Si on résume les caractéristiques qu'offre le pochoir : rapidité d'exécution, reproduction fidèle d'un modèle prédécoupé, possibilité de varier la couleur (ou les combinaisons de couleur), maniabilité de la grille et capacité à être décliné sur des supports variables, on voit qu'il s'agit d'un vecteur irremplaçable pour un message visuel ou écrit, chargé de symboliques et à portée de tous.
En fait, dans le pochoir, l'expression artistique se situe à deux niveaux : dans la conception et la découpe de la grille, qui fait appel à des qualités de dessin, des techniques de découpe et de précision et dans le passage à l'acte sur le mur.
La première partie s'apparente au travail du photographe. Il faut concevoir une image en "valeur" et transformer les ombres en vides par où passera la peinture.
Le passage au "mur" et à la peinture demande un "coup d'oeil", de l'audace, de la vitesse, de la créativité pour décliner les couleurs, composer un motif, inclure son image dans un cadre et jouer avec les formes, les couleurs, le grain du mur et du support.
Chateaubriand (Chatenay 1990) ... Un clin d'oeil complice entre deux pochoiristes qui se répondent sans se connaître.
Miss Tic disait de ses poèmes qu'elle bombe inlassablement sur les murs, que sa "poésie est une poésie vraiment engagée". Pour être engagé, on est vraiment engagé.... Quel pochoiriste n'a pas eu maille à partir avec la police? Bombes confisquées, fouille au corps, grilles déchirés et nuits au commissariat?
Il faut vraiment avoir quelque chose à dire ou à exprimer pour reprendre le chemin de la rue avec ses bombes et ses cartons!

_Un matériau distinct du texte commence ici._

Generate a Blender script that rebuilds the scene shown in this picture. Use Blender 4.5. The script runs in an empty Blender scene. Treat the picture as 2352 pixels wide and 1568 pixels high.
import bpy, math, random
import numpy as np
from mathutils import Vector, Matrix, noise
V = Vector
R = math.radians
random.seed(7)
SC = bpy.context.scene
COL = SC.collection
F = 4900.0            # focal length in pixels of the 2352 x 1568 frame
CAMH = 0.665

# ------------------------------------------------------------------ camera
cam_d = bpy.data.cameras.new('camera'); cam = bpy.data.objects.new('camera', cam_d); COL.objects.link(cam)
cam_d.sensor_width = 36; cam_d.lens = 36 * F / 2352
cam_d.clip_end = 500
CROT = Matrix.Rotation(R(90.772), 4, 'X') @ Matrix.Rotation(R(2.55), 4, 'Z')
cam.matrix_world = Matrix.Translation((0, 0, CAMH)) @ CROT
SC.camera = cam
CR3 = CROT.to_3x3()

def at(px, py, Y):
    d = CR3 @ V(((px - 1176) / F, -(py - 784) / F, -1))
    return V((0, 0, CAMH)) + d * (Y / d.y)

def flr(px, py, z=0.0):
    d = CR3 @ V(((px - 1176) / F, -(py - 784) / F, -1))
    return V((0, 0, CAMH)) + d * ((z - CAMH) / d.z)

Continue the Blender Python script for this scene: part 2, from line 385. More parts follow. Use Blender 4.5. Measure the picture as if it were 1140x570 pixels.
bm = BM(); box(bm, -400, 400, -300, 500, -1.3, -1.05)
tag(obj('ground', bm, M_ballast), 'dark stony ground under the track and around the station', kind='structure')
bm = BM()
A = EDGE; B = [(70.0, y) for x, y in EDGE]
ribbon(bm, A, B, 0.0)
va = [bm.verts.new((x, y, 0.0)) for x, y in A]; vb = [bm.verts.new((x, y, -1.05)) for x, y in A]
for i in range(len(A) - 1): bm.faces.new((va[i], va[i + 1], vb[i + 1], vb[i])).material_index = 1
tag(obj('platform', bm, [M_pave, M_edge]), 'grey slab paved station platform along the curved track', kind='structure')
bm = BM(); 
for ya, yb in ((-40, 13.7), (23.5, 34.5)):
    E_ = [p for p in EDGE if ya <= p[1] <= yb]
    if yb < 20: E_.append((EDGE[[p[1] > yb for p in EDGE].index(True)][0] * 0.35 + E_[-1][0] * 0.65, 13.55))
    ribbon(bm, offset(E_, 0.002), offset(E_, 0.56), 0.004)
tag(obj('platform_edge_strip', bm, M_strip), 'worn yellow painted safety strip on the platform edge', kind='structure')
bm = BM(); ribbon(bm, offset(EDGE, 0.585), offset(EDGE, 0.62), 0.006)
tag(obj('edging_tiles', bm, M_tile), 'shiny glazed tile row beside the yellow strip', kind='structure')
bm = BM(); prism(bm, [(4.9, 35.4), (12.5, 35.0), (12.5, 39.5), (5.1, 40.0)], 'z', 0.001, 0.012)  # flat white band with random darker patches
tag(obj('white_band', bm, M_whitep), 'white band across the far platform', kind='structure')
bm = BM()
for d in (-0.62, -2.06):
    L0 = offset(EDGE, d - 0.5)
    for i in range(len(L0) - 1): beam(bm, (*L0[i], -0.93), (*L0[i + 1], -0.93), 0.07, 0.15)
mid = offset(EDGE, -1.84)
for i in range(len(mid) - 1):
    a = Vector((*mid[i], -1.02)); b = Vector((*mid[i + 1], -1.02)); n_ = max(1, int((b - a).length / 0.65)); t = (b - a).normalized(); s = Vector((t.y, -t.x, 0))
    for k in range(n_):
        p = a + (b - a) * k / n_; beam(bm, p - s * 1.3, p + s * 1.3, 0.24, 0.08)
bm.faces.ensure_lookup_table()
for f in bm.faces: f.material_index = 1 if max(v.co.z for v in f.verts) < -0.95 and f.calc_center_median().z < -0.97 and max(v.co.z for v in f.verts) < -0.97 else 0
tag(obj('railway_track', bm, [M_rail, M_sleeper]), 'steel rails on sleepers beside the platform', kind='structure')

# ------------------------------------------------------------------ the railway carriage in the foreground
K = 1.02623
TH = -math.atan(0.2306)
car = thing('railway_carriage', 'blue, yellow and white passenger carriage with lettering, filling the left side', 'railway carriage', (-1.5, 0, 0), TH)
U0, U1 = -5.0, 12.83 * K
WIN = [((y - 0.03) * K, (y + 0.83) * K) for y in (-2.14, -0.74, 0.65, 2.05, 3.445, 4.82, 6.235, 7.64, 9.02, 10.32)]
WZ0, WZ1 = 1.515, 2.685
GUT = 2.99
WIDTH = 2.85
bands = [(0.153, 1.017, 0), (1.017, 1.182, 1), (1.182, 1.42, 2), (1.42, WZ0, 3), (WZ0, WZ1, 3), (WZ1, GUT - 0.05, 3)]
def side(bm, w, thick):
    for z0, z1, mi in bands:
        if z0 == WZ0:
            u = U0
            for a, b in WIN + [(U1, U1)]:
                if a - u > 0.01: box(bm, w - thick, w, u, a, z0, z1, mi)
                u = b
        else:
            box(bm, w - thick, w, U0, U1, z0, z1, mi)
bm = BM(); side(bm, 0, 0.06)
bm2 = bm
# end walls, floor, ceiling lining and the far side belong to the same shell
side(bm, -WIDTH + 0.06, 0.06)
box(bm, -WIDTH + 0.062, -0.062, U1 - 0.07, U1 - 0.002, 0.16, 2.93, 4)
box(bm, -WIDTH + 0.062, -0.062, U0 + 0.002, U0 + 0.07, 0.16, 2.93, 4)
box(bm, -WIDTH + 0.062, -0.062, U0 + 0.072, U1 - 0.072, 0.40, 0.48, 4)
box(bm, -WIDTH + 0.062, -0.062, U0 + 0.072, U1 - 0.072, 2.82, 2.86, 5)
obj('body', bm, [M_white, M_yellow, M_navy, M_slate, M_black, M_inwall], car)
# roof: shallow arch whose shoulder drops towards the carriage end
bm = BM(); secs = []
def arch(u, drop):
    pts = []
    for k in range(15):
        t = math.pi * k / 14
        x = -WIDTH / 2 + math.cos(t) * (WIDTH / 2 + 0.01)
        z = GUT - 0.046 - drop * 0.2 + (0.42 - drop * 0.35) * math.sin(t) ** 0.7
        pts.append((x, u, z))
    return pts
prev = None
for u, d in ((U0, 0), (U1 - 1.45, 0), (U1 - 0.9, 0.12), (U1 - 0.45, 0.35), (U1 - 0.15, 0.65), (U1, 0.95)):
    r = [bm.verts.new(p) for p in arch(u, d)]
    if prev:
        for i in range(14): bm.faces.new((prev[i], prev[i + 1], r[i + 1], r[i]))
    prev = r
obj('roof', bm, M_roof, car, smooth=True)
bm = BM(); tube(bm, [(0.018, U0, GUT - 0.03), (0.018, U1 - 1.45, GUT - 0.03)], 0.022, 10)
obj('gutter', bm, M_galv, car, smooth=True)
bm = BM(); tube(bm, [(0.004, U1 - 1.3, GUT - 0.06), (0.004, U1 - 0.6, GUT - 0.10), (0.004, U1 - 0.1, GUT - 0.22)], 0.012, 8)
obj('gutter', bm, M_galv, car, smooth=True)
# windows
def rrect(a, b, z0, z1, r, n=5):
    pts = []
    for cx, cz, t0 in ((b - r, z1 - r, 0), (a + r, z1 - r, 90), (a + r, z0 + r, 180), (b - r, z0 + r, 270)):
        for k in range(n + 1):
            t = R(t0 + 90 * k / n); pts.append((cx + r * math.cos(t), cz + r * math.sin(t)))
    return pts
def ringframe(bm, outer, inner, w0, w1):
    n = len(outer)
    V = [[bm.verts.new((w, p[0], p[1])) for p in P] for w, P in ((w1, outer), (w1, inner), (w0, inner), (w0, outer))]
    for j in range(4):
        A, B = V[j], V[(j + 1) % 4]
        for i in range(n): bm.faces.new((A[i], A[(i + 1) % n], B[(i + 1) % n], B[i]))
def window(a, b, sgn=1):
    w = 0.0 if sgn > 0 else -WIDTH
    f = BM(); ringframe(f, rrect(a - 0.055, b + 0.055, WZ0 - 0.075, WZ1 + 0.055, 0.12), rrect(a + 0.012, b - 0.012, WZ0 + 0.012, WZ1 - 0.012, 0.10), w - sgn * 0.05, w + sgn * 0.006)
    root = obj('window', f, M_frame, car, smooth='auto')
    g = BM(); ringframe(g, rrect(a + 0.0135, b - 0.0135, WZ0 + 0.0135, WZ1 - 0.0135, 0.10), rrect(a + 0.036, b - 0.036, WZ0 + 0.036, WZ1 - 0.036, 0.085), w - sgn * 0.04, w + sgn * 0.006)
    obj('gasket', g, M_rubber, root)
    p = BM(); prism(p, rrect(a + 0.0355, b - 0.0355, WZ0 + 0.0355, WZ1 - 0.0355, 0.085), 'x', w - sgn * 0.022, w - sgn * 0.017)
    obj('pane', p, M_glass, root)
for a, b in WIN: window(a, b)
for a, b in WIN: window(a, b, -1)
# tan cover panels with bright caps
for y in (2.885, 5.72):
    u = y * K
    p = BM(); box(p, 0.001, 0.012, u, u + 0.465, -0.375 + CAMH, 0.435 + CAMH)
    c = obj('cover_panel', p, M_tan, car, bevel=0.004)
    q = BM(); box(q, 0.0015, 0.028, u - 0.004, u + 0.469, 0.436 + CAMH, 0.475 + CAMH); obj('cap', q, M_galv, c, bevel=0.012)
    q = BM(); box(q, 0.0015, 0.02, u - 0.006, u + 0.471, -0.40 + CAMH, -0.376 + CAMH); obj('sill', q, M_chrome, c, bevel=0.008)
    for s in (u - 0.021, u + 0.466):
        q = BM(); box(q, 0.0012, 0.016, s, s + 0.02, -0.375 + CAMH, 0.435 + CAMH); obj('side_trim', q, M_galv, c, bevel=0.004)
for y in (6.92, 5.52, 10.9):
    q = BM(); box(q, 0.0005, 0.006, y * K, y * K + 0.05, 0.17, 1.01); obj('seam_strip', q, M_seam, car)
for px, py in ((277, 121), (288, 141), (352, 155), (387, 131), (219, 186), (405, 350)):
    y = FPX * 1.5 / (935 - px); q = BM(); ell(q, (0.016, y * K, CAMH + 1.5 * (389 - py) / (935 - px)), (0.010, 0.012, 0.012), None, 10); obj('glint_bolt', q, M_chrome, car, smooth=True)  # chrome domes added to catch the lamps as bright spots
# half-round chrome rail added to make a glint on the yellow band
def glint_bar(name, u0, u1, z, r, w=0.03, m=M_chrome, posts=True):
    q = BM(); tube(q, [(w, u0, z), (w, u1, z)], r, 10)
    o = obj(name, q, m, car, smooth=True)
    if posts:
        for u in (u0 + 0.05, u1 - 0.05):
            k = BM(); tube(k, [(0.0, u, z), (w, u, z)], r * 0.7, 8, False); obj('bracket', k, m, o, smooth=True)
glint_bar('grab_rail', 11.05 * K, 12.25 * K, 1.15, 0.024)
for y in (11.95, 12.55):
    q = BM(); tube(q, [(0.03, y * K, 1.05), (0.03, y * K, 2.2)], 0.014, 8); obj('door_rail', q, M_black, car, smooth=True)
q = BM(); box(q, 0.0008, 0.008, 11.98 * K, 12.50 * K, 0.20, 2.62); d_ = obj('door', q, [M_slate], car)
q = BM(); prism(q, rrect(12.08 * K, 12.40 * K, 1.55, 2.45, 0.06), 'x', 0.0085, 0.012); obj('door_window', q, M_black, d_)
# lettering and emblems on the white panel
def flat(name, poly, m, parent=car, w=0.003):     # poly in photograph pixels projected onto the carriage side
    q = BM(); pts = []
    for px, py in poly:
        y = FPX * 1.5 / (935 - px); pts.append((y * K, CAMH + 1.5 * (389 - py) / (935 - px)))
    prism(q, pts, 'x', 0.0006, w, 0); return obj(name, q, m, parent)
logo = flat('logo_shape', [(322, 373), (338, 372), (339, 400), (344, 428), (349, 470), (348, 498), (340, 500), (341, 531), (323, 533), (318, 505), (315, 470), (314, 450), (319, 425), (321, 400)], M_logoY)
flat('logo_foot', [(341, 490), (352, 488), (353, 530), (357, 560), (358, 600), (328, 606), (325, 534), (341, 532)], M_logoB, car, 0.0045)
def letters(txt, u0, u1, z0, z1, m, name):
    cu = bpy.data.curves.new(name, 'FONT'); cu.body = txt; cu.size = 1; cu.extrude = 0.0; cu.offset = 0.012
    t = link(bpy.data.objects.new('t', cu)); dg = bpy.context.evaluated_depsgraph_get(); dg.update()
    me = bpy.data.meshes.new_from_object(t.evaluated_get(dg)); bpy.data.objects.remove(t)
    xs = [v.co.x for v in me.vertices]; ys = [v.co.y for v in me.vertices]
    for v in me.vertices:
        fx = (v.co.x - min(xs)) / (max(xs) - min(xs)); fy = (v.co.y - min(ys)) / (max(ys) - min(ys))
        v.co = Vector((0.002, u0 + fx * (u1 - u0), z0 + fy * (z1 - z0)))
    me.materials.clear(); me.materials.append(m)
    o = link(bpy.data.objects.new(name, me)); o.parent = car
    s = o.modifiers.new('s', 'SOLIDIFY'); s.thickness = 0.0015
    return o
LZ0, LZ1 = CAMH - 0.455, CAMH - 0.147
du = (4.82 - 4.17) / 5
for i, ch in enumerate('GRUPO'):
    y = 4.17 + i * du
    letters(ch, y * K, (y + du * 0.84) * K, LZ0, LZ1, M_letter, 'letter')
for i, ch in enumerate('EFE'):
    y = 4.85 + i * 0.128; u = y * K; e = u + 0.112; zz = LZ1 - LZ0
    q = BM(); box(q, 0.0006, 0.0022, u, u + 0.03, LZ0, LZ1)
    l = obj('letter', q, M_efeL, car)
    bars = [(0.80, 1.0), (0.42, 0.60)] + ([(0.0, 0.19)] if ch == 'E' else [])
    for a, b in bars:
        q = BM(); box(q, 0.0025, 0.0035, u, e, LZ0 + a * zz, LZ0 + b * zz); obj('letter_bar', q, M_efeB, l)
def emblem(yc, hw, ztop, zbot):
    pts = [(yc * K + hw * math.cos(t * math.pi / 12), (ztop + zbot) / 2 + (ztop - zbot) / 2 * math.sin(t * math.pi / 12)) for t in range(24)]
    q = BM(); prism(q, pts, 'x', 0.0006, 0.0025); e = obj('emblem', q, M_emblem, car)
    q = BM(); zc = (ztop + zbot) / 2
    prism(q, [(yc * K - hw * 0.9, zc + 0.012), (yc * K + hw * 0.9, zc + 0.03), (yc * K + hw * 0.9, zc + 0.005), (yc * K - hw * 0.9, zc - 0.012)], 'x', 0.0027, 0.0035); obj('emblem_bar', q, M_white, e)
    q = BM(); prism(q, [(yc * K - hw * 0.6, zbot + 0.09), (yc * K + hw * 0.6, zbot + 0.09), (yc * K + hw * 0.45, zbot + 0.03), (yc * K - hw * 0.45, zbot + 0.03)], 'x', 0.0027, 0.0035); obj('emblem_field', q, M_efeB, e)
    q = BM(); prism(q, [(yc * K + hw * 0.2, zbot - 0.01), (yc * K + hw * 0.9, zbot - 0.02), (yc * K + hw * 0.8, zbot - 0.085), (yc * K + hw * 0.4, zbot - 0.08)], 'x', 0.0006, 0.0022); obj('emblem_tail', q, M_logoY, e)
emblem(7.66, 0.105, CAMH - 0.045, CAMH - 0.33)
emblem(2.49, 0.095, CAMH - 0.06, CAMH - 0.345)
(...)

Et pourtant, malgré le risque (ou peut être par goût du risque), on y retourne, encore et encore!
Une histoire drôle en pochoirs : Sur les murs du réservoir Montsouris, au coin de la rue des Artistes (8) (14°)....
Un coureur affamé course mon autruche... Et bien, puisque c'est comme ça,
Attention, je lâche les springbocks..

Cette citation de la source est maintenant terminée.